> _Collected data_
— BEGIN —
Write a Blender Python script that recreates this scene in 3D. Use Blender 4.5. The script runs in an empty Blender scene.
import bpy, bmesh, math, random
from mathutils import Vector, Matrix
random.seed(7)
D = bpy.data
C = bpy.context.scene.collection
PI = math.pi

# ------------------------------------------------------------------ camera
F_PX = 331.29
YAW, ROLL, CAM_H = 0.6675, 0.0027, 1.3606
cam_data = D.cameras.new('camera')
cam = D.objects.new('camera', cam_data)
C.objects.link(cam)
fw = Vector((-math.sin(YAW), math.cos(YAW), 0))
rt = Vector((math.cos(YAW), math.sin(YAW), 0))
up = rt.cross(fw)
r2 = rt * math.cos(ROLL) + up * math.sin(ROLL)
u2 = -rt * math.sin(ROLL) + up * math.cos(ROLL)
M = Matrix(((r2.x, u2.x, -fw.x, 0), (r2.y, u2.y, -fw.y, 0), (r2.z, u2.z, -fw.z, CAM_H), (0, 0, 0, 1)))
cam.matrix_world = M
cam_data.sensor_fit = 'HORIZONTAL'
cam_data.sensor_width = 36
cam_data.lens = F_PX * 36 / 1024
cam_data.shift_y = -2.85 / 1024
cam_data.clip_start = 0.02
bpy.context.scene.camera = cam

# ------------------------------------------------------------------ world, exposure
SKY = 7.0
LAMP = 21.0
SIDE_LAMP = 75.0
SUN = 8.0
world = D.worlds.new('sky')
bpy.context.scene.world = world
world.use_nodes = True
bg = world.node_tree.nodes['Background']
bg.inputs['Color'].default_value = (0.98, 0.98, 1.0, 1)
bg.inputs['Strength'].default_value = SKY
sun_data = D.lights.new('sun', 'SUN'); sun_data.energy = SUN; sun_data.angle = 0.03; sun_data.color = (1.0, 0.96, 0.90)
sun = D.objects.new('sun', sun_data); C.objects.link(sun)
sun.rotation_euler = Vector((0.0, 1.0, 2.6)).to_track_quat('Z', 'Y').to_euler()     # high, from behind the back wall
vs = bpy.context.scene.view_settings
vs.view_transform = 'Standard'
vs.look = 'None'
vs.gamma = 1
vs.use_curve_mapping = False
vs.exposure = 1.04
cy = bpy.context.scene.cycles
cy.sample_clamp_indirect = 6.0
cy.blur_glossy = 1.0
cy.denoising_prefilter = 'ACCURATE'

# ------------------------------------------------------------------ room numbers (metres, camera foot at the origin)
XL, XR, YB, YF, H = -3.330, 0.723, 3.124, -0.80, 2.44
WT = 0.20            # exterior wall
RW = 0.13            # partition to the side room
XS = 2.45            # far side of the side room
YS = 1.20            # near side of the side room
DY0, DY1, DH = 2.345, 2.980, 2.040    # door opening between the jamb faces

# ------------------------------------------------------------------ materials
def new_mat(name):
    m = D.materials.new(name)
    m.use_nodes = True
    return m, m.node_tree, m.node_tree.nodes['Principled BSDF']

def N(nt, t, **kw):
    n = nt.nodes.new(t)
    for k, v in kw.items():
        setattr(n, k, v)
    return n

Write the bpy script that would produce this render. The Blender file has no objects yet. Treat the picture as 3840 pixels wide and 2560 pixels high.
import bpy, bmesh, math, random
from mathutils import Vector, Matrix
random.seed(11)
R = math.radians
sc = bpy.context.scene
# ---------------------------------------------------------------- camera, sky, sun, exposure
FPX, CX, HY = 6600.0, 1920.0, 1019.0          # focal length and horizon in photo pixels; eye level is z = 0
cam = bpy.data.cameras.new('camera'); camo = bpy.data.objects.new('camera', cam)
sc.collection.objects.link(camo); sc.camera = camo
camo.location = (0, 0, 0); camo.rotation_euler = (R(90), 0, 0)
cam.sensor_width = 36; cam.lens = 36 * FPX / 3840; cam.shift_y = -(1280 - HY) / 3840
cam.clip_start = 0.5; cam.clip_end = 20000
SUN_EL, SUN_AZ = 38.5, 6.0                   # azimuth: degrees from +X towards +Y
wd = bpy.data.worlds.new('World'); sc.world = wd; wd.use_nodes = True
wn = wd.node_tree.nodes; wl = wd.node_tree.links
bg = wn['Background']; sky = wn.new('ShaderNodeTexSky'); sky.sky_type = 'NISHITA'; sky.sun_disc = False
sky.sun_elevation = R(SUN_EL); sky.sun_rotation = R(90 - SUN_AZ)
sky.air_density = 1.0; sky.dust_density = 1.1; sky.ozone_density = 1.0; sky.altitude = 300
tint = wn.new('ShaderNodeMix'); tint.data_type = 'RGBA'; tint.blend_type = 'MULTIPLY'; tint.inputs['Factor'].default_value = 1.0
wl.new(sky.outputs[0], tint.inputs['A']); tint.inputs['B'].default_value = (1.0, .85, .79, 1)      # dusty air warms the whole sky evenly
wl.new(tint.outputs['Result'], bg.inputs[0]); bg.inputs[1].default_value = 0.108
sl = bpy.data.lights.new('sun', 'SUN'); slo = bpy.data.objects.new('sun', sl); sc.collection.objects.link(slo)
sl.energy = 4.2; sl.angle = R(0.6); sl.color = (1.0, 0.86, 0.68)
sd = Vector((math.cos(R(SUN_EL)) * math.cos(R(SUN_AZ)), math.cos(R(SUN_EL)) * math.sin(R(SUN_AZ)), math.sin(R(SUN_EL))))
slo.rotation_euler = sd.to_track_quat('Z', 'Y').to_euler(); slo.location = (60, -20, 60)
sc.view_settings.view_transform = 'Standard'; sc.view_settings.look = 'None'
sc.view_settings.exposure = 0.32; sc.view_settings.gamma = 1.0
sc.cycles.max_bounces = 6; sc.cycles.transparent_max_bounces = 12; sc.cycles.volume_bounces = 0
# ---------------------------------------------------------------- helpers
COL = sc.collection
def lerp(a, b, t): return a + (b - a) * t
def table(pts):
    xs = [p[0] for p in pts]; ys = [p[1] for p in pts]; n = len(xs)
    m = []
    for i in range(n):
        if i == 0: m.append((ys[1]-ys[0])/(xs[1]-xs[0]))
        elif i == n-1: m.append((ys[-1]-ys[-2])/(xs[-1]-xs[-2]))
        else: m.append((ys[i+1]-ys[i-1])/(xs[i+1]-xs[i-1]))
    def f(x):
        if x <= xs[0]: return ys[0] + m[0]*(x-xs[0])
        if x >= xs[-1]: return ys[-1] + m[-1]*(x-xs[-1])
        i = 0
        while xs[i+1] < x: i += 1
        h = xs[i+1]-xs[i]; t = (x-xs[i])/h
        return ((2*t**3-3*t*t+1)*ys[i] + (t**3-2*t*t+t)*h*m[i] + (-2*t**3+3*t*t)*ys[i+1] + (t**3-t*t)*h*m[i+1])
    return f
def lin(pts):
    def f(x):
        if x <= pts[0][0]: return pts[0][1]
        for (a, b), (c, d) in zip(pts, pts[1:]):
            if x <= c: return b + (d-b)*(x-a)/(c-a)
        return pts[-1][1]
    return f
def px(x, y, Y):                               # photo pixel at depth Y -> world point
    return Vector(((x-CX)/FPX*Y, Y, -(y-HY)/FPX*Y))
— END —
> _What you should do_
Return the entries above exactly as they appear.

> _Task response_
Write a Blender Python script that recreates this scene in 3D. Use Blender 4.5. The script runs in an empty Blender scene.
import bpy, bmesh, math, random
from mathutils import Vector, Matrix
random.seed(7)
D = bpy.data
C = bpy.context.scene.collection
PI = math.pi

# ------------------------------------------------------------------ camera
F_PX = 331.29
YAW, ROLL, CAM_H = 0.6675, 0.0027, 1.3606
cam_data = D.cameras.new('camera')
cam = D.objects.new('camera', cam_data)
C.objects.link(cam)
fw = Vector((-math.sin(YAW), math.cos(YAW), 0))
rt = Vector((math.cos(YAW), math.sin(YAW), 0))
up = rt.cross(fw)
r2 = rt * math.cos(ROLL) + up * math.sin(ROLL)
u2 = -rt * math.sin(ROLL) + up * math.cos(ROLL)
M = Matrix(((r2.x, u2.x, -fw.x, 0), (r2.y, u2.y, -fw.y, 0), (r2.z, u2.z, -fw.z, CAM_H), (0, 0, 0, 1)))
cam.matrix_world = M
cam_data.sensor_fit = 'HORIZONTAL'
cam_data.sensor_width = 36
cam_data.lens = F_PX * 36 / 1024
cam_data.shift_y = -2.85 / 1024
cam_data.clip_start = 0.02
bpy.context.scene.camera = cam

# ------------------------------------------------------------------ world, exposure
SKY = 7.0
LAMP = 21.0
SIDE_LAMP = 75.0
SUN = 8.0
world = D.worlds.new('sky')
bpy.context.scene.world = world
world.use_nodes = True
bg = world.node_tree.nodes['Background']
bg.inputs['Color'].default_value = (0.98, 0.98, 1.0, 1)
bg.inputs['Strength'].default_value = SKY
sun_data = D.lights.new('sun', 'SUN'); sun_data.energy = SUN; sun_data.angle = 0.03; sun_data.color = (1.0, 0.96, 0.90)
sun = D.objects.new('sun', sun_data); C.objects.link(sun)
sun.rotation_euler = Vector((0.0, 1.0, 2.6)).to_track_quat('Z', 'Y').to_euler()     # high, from behind the back wall
vs = bpy.context.scene.view_settings
vs.view_transform = 'Standard'
vs.look = 'None'
vs.gamma = 1
vs.use_curve_mapping = False
vs.exposure = 1.04
cy = bpy.context.scene.cycles
cy.sample_clamp_indirect = 6.0
cy.blur_glossy = 1.0
cy.denoising_prefilter = 'ACCURATE'

# ------------------------------------------------------------------ room numbers (metres, camera foot at the origin)
XL, XR, YB, YF, H = -3.330, 0.723, 3.124, -0.80, 2.44
WT = 0.20            # exterior wall
RW = 0.13            # partition to the side room
XS = 2.45            # far side of the side room
YS = 1.20            # near side of the side room
DY0, DY1, DH = 2.345, 2.980, 2.040    # door opening between the jamb faces

# ------------------------------------------------------------------ materials
def new_mat(name):
    m = D.materials.new(name)
    m.use_nodes = True
    return m, m.node_tree, m.node_tree.nodes['Principled BSDF']

def N(nt, t, **kw):
    n = nt.nodes.new(t)
    for k, v in kw.items():
        setattr(n, k, v)
    return n

Write the bpy script that would produce this render. The Blender file has no objects yet. Treat the picture as 3840 pixels wide and 2560 pixels high.
import bpy, bmesh, math, random
from mathutils import Vector, Matrix
random.seed(11)
R = math.radians
sc = bpy.context.scene
# ---------------------------------------------------------------- camera, sky, sun, exposure
FPX, CX, HY = 6600.0, 1920.0, 1019.0          # focal length and horizon in photo pixels; eye level is z = 0
cam = bpy.data.cameras.new('camera'); camo = bpy.data.objects.new('camera', cam)
sc.collection.objects.link(camo); sc.camera = camo
camo.location = (0, 0, 0); camo.rotation_euler = (R(90), 0, 0)
cam.sensor_width = 36; cam.lens = 36 * FPX / 3840; cam.shift_y = -(1280 - HY) / 3840
cam.clip_start = 0.5; cam.clip_end = 20000
SUN_EL, SUN_AZ = 38.5, 6.0                   # azimuth: degrees from +X towards +Y
wd = bpy.data.worlds.new('World'); sc.world = wd; wd.use_nodes = True
wn = wd.node_tree.nodes; wl = wd.node_tree.links
bg = wn['Background']; sky = wn.new('ShaderNodeTexSky'); sky.sky_type = 'NISHITA'; sky.sun_disc = False
sky.sun_elevation = R(SUN_EL); sky.sun_rotation = R(90 - SUN_AZ)
sky.air_density = 1.0; sky.dust_density = 1.1; sky.ozone_density = 1.0; sky.altitude = 300
tint = wn.new('ShaderNodeMix'); tint.data_type = 'RGBA'; tint.blend_type = 'MULTIPLY'; tint.inputs['Factor'].default_value = 1.0
wl.new(sky.outputs[0], tint.inputs['A']); tint.inputs['B'].default_value = (1.0, .85, .79, 1)      # dusty air warms the whole sky evenly
wl.new(tint.outputs['Result'], bg.inputs[0]); bg.inputs[1].default_value = 0.108
sl = bpy.data.lights.new('sun', 'SUN'); slo = bpy.data.objects.new('sun', sl); sc.collection.objects.link(slo)
sl.energy = 4.2; sl.angle = R(0.6); sl.color = (1.0, 0.86, 0.68)
sd = Vector((math.cos(R(SUN_EL)) * math.cos(R(SUN_AZ)), math.cos(R(SUN_EL)) * math.sin(R(SUN_AZ)), math.sin(R(SUN_EL))))
slo.rotation_euler = sd.to_track_quat('Z', 'Y').to_euler(); slo.location = (60, -20, 60)
sc.view_settings.view_transform = 'Standard'; sc.view_settings.look = 'None'
sc.view_settings.exposure = 0.32; sc.view_settings.gamma = 1.0
sc.cycles.max_bounces = 6; sc.cycles.transparent_max_bounces = 12; sc.cycles.volume_bounces = 0
# ---------------------------------------------------------------- helpers
COL = sc.collection
def lerp(a, b, t): return a + (b - a) * t
def table(pts):
    xs = [p[0] for p in pts]; ys = [p[1] for p in pts]; n = len(xs)
    m = []
    for i in range(n):
        if i == 0: m.append((ys[1]-ys[0])/(xs[1]-xs[0]))
        elif i == n-1: m.append((ys[-1]-ys[-2])/(xs[-1]-xs[-2]))
        else: m.append((ys[i+1]-ys[i-1])/(xs[i+1]-xs[i-1]))
    def f(x):
        if x <= xs[0]: return ys[0] + m[0]*(x-xs[0])
        if x >= xs[-1]: return ys[-1] + m[-1]*(x-xs[-1])
        i = 0
        while xs[i+1] < x: i += 1
        h = xs[i+1]-xs[i]; t = (x-xs[i])/h
        return ((2*t**3-3*t*t+1)*ys[i] + (t**3-2*t*t+t)*h*m[i] + (-2*t**3+3*t*t)*ys[i+1] + (t**3-t*t)*h*m[i+1])
    return f
def lin(pts):
    def f(x):
        if x <= pts[0][0]: return pts[0][1]
        for (a, b), (c, d) in zip(pts, pts[1:]):
            if x <= c: return b + (d-b)*(x-a)/(c-a)
        return pts[-1][1]
    return f
def px(x, y, Y):                               # photo pixel at depth Y -> world point
    return Vector(((x-CX)/FPX*Y, Y, -(y-HY)/FPX*Y))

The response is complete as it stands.